Special Terminology Used By Sartre
Explanation of terms based on postscript to the English edition of Being and Nothingness by translator Hazel Barnes
- Being (être): Including both Being-in-itself and Being-for-itself, but the latter is the nihilation of the former. Being is objective not subjective or individual.
- Being-in-itself (être-en-soi): Non-conscious Being. The sort of phenomenon that is greater than the knowledge that we have of it.
- Being-for-itself (être-pour-soi): The nihilation of Being-in-itself; consciousness conceived as a lack of Being, a desire for Being, a relation of Being. The For-itself brings Nothingness into the world and therefore can stand out from Being and form attitudes towards other beings by seeing what it is not.
- Being-for-others (être-pour-autrui): Here a new dimension arises in which the self exists as an object for others. Each For-itself seeks to recover its own Being by making an object out of the other.
- Consciousness: The transcending For-itself. Sartre states that "Consciousness is a being such that in its being, its being is in question insofar as this being implies a being other than itself."
- Existence: Concrete, individual being-for-itself here and now.
- Existence precedes essence. The subjective existence of reality precedes and defines its nature. Who you are (your essence) is defined by what you do (your existence).

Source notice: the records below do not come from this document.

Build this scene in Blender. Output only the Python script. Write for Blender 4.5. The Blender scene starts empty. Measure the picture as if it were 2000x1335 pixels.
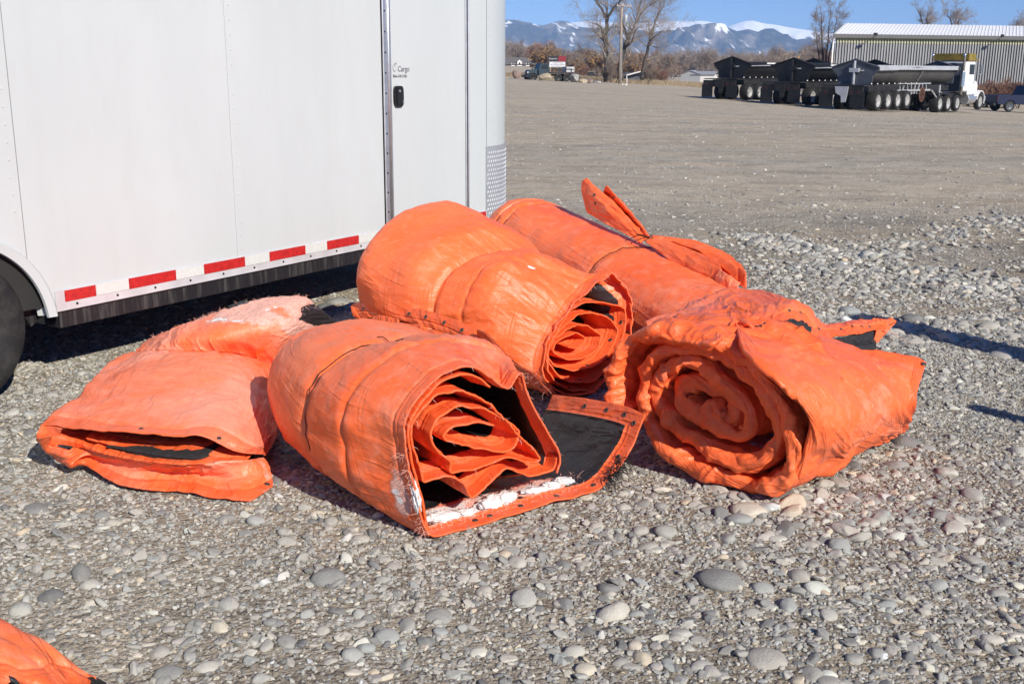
import bpy, bmesh, math, random
import numpy as np
from mathutils import Vector, Matrix

random.seed(7)
RNG = np.random.default_rng(7)
SC = bpy.context.scene
COL = SC.collection

# ------------------------------------------------------------------ camera, sky, sun, exposure
FPX, CAMH = 2110.0, 1.4                       # focal length in pixels of a 2000 px wide frame, eye height
PITCH = math.atan((667.5 - 132) / FPX)
ROLL = math.radians(0.35)
_f = np.array([0, math.cos(PITCH), -math.sin(PITCH)])
_u0 = np.array([0, math.sin(PITCH), math.cos(PITCH)])
_r0 = np.array([1.0, 0, 0])
CR = math.cos(ROLL) * _r0 + math.sin(ROLL) * _u0
CU = -math.sin(ROLL) * _r0 + math.cos(ROLL) * _u0
CF = _f
EYE = np.array([0, 0, CAMH])
cam_data = bpy.data.cameras.new('camera')
cam = bpy.data.objects.new('camera', cam_data)
COL.objects.link(cam)
cam.matrix_world = Matrix(((CR[0], CU[0], -CF[0], 0), (CR[1], CU[1], -CF[1], 0), (CR[2], CU[2], -CF[2], CAMH), (0, 0, 0, 1)))
cam_data.sensor_width = 36.0
cam_data.lens = 36.0 * FPX / 2000.0
cam_data.clip_start = 0.05
cam_data.clip_end = 30000
SC.camera = cam

SUN_EL, SUN_AZ = 32.0, 34.0                   # elevation; degrees to the right of straight behind the camera
sdir = Vector((math.sin(math.radians(SUN_AZ)) * math.cos(math.radians(SUN_EL)),
               -math.cos(math.radians(SUN_AZ)) * math.cos(math.radians(SUN_EL)),
               math.sin(math.radians(SUN_EL))))
sun_data = bpy.data.lights.new('sun', 'SUN')
sun_data.energy = 4.5
sun_data.angle = math.radians(0.53)
sun_data.color = (1.0, 0.935, 0.83)
sun = bpy.data.objects.new('sun', sun_data)
sun.rotation_euler = sdir.to_track_quat('Z', 'Y').to_euler()
sun.location = (6, -8, 12)
COL.objects.link(sun)

world = bpy.data.worlds.new('World')
SC.world = world
world.use_nodes = True
wn = world.node_tree
wn.nodes.clear()
w_out = wn.nodes.new('ShaderNodeOutputWorld')
w_bg = wn.nodes.new('ShaderNodeBackground')
w_sky = wn.nodes.new('ShaderNodeTexSky')
w_sky.sky_type = 'NISHITA'
w_sky.sun_disc = False
w_sky.sun_elevation = math.radians(SUN_EL)
w_sky.sun_rotation = math.radians(180 - SUN_AZ)
w_sky.altitude = 1500
w_sky.air_density = 1.0
w_sky.dust_density = 0.0
w_sky.ozone_density = 3.0
w_tint = wn.nodes.new('ShaderNodeMix')
w_tint.data_type = 'RGBA'; w_tint.blend_type = 'MULTIPLY'
w_tint.inputs[0].default_value = 1.0
w_tint.inputs[7].default_value = (0.58, 0.86, 1.42, 1)
wn.links.new(w_sky.outputs[0], w_tint.inputs[6])
wn.links.new(w_tint.outputs[2], w_bg.inputs[0])
w_bg.inputs[1].default_value = 0.055
wn.links.new(w_bg.outputs[0], w_out.inputs[0])
SC.view_settings.view_transform = 'Standard'
SC.view_settings.look = 'None'
SC.view_settings.gamma = 1.0
SC.view_settings.use_curve_mapping = False
SC.view_settings.exposure = 0.40
SC.render.engine = 'CYCLES'
SC.cycles.max_bounces = 7
SC.cycles.volume_bounces = 1
SC.cycles.caustics_reflective = False
SC.cycles.caustics_refractive = False

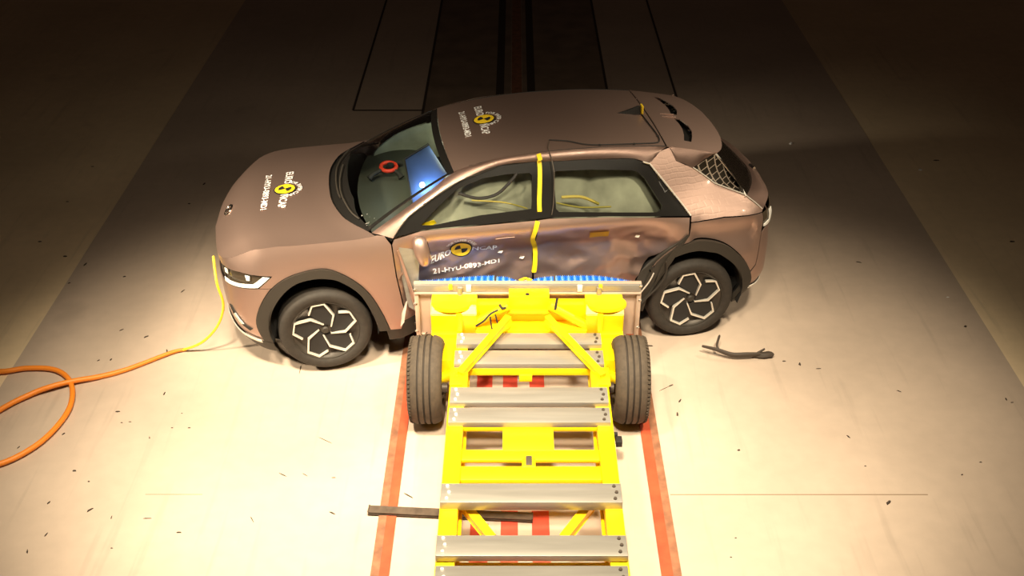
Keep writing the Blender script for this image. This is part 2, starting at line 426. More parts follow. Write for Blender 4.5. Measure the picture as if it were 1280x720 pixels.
def strip(name, A, B, mat, parent=None, bulge=0.0, n=24, rows=6, sy=1, thick=.005, out=None):
    """ruled skin between two 3D curves, pushed outwards in the middle"""
    A = [Vector(p) for p in A]; B = [Vector(p) for p in B]
    def at(c, t):
        L = [0.0]
        for p, q in zip(c, c[1:]): L.append(L[-1] + (q - p).length)
        d = t * L[-1]
        for i in range(len(c) - 1):
            if d <= L[i + 1] + 1e-9: return c[i].lerp(c[i + 1], (d - L[i]) / max(1e-9, L[i + 1] - L[i]))
        return c[-1].copy()
    A = catmull(A, 6); B = catmull(B, 6)
    V = []; F = []; o = Vector(out or (0, 0.7, 0.7)).normalized()
    for i in range(n + 1):
        a = at(A, i / n); b = at(B, i / n)
        for j in range(rows + 1):
            s = j / rows; V.append(a.lerp(b, s) + o * (bulge * 4 * s * (1 - s)))
    for i in range(n):
        for j in range(rows):
            q = i * (rows + 1) + j; F.append((q, q + 1, q + rows + 2, q + rows + 1))
    g = (V[F[0][1]] - V[F[0][0]]).cross(V[F[0][3]] - V[F[0][0]])
    if g.dot(o) < 0: F = [f[::-1] for f in F]
    if thick:
        k = len(V); me = bmesh.new(); vs_ = [me.verts.new(v) for v in V]
        for f in F: me.faces.new([vs_[i] for i in f])
        bmesh.ops.solidify(me, geom=me.faces[:], thickness=thick)
        if sy < 0:
            for v in me.verts: v.co.y = -v.co.y
            bmesh.ops.reverse_faces(me, faces=me.faces[:])
        return from_bm(name, me, mat, parent or car, True, 50)
    if sy < 0: V = [Vector((v.x, -v.y, v.z)) for v in V]; F = [f[::-1] for f in F]
    return mesh(name, V, F, mat, parent or car, True)

# outlines on the side surface, (along, height)
CREASE = [(1.04, 1.172), (1.21, 1.154), (1.38, 1.149), (1.585, 1.143), (1.80, 1.137), (2.025, 1.105), (2.16, 1.04), (2.30, .965), (2.42, .92), (2.55, .895), (2.8, .885), (3.02, .88)]
ztop = interp(CREASE)
ARCH_F_OUT = [(2.03, .28), (2.052, .465), (1.99, .639), (1.879, .796), (1.733, .898), (1.547, .946), (1.413, .936), (1.256, .842), (1.13, .703), (1.042, .513), (.985, .33)]
ARCH_F_IN = [(1.94, .28), (1.945, .402), (1.90, .578), (1.804, .733), (1.685, .834), (1.554, .866), (1.45, .862), (1.349, .829), (1.21, .71), (1.123, .522), (1.076, .335)]
ARCH_R_OUT = [(-1.02, .33), (-1.055, .53), (-1.14, .74), (-1.287, .877), (-1.399, .916), (-1.546, .938), (-1.725, .884), (-1.883, .748), (-2.0, .57), (-2.03, .42), (-2.02, .30)]
ARCH_R_IN = [(-1.09, .30), (-1.12, .50), (-1.19, .68), (-1.26, .779), (-1.38, .83), (-1.498, .848), (-1.60, .83), (-1.695, .794), (-1.846, .65), (-1.93, .466), (-1.945, .34), (-1.945, .28)]
AFO, ARO = smooth2(ARCH_F_OUT), smooth2(ARCH_R_OUT)
FRAME_TOP = [(.922, 1.143), (.875, 1.202), (.788, 1.29), (.602, 1.398), (.386, 1.504), (.088, 1.584), (-.201, 1.596), (-.382, 1.590), (-.661, 1.588), (-.994, 1.573), (-1.115, 1.532), (-1.279, 1.332), (-1.438, 1.136)]
BELT = [(-1.438, 1.134), (-.76, 1.183), (-.29, 1.205), (-.15, 1.20), (.25, 1.192), (.70, 1.185), (.922, 1.14)]
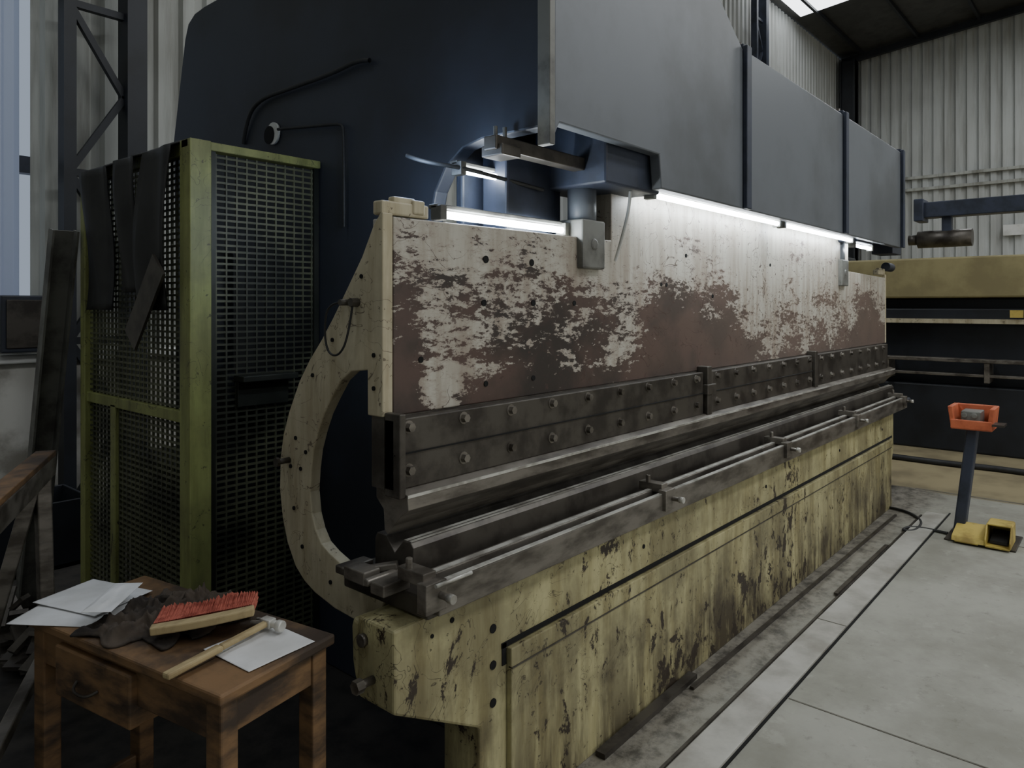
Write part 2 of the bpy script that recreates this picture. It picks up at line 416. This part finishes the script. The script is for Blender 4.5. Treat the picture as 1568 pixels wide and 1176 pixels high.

- Facticity (facticité): Broadly: facts about the world. More precisely, the For-itself's necessary connection with the In-itself, with the world and its own past.
- Freedom: The very being of the For-itself which is "condemned to be free". It must forever choose for itself and therefore make itself.
- Nothingness (néant): Although not having being, it is supported by being. It comes into the world by the For-itself.
- Reflection (reflet): The form in which the For-itself founds its own nothingness through the dyad of "the-reflection-reflecting"
- Reflection (réflexion):The consciousness attempting to become its own object.